Un tableau est-il simple objet pictural - comme une lecture rapide semblerait l’indiquer ? Ou, dans la complexité des sujets étudiés, dans la forme des éléments présentés, ne constitue-t-il point un formidable miroir sociétal ?

L’Art serait-il le reflet d’une époque ?



La conservatrice du Musée des Flandres à Cassel, Sandrine Vézilier, se propose de mettre en regard connaissances scientifiques  et exécution plastique.  A travers diverses représentations, la commissaire d’exposition évoque une véritable mémoire culturelle.

Son expertise – effectivement - ouvre des pages de connaissance à savoirs multiples, dépasse les  frontières de l’évidence.






Développements… L’époque contient toujours l’essence de son esprit.

Pour le dire autrement, une représentation ne peut être séparée de son auteur. Lequel a pour horizon la science et les savoirs dont il dispose.

La question étant de savoir comment lire une iconographie d’allure simple où un animal – en outre, si bien représenté – ne semble donner à voir que lui-même...

De fait, ce qui est assez extraordinaire, évoque-t-elle, c’est de constater qu’il n’en est rien.

Car enfin, à l’époque où l’on pensait pouvoir parcourir quatre continents et guère plus… Voyager. Observer des animaux n’était chose ni aisée ni courante.

Certes, pouvait-on s’inspirer des ménageries royales.  Ou encore, le peintre pouvait-il s’appuyer sur des planches scientifiques.  Illustrations, certes remarquables, mais comportant des souriantes erreurs. Parmi elles, des phoques aux nageoires improbables, des insectes chimériques ou encore des coquillages de belle imagination.

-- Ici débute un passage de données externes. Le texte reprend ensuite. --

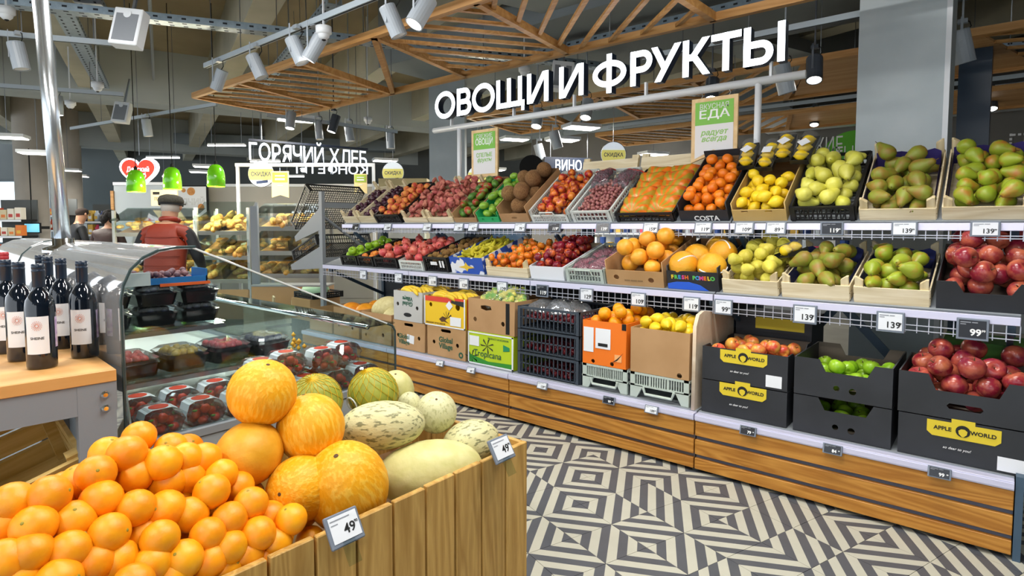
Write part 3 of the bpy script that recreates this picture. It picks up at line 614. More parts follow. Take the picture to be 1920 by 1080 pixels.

Néanmoins, il serait tout aussi erroné de tout moquer. Dans un dix-septième siècle où les sciences, la curiosité, le désir de découvrir le monde jouent des rôles non négligeables, le microscope fait des adeptes. L’exotisme laisse place à de belles explorations et à de réelles observations, prodiguant aux peintures d’insectes  un réel intérêt scientifique.